Bu anlamda ne camiler ne de kiliseler bir mabed degildir. Bu yapilar sadace birer ibadethanedir. Hem Islam’da hem de Hristiyanlik’ta Allah’ in veya Tanri’nin her yerde oldugu kabul ediliyor. Sanirim Mormonlar bu konuda bir istisna olusturuyor. Bazi kiliselerde Hz. Isa’ nin ikonlari vardir ve bu Tanri’ nin orda oldugu anlamina gelmiyor. Bunu masa arastirmasinin disinda farkli din adamlarindan da teyit ettim.
Mason mabetleri ?
Masonluk, cok kisa bir zaman diliminde de olsa, bir anlamda mabedlerin olusturulmasinda farkli bir gelisme gostermistir.

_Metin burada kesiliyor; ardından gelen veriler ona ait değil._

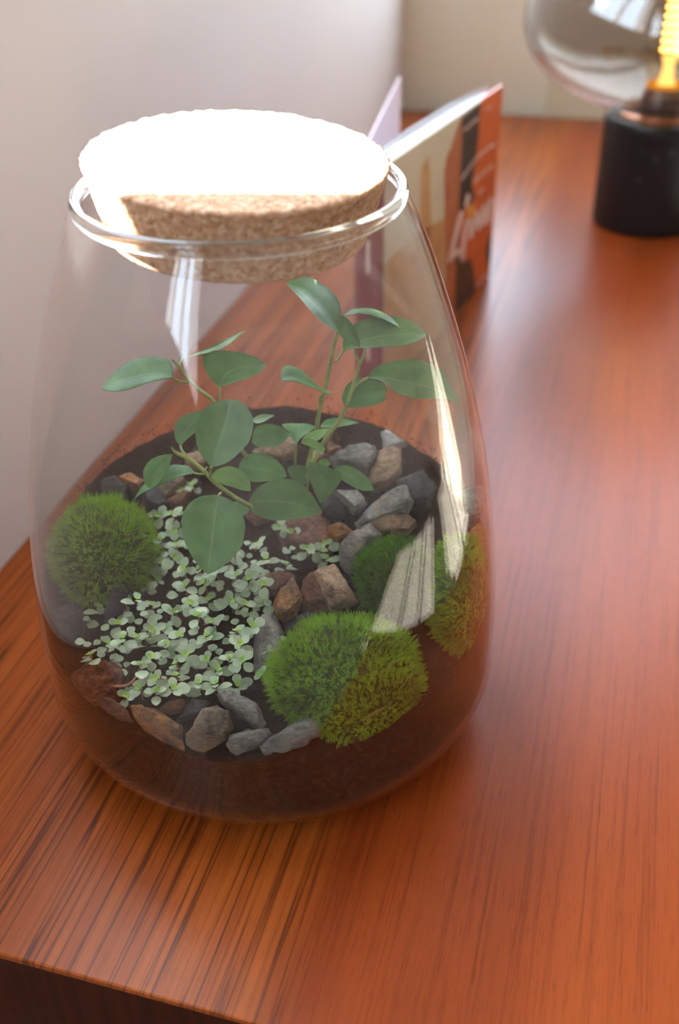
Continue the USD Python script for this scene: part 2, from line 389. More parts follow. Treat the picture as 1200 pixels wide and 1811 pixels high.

Baslangicta sayin Nosam33’ un dedigi gibi, herhangi bir yer, yeter ki, insiye olmamislarin gorus alanindan uzak olsun, masonik bir ritueli yapmak icin uygundu.
Bu genellikle kentsel alanlarda gerceklestiginden, ozellikle hanlarin bir arka odasi veya buyuk bir eve sahip bir uyenin evinin buyuk bir salonunda veya odasinda gerceklesiyordu. Forumda degerli Adam’ in hakkinda yazdigi Elizabeth Aldworth da bu duruma ornek gosterilebilir.
Localarin kendi binalarini kullanmaya baslamasi 19. Yuzyilin baslarindan itibarendir. Gunumuzde bile halen baska yerleri kiralayarak calisan nice localar vardir.
Rituelin basladigi andan itibaren rituelin vuku buldugu alan insiye olmamislara kapaniyor, eski mabetlerde oldugu gibi. Ancak bu alan icin yine de “loca veya calisma atolyesi” tabiri kullaniliyor, buna ragmen nadiren halen bazilari mabed diyor.
Bununla birlikte, rituellerde sembolik olarak Kral veya Hz. Suleyman’ in mabedi’ ne atifta bulundugu icin bu terim kullanilmaktadir. Bundan olsa gerek, insan, fiziki olarak icinde bulundugu bina ile hicbir baglantisi veya alakasi olmayan bu kelimeye adeta alisiyor.
Ancak, gecen yuzyilin baslangicinda, ayni zamanda teosofist te ( bence) olan uyelerin etksi ile locaya mabed demek moda haline geldi. Ve gunumuzde sayin Caliper’ in de belirtmis oldugu gibi kutsal (sacred) aktivitelerin vuku buldugundan dolayi sadece insiye olmuslarin icinde oldugu ve digerlerine kapanan alana mabed denilmesi de aciklamalar arasindadir.
Sonuc olarak sunu kesin olarak soylemek gerekirse, Mason Mabedleri yoktur, ancak mabed kelimesi mason sembolizmasinda onemli bir yer tutuyor.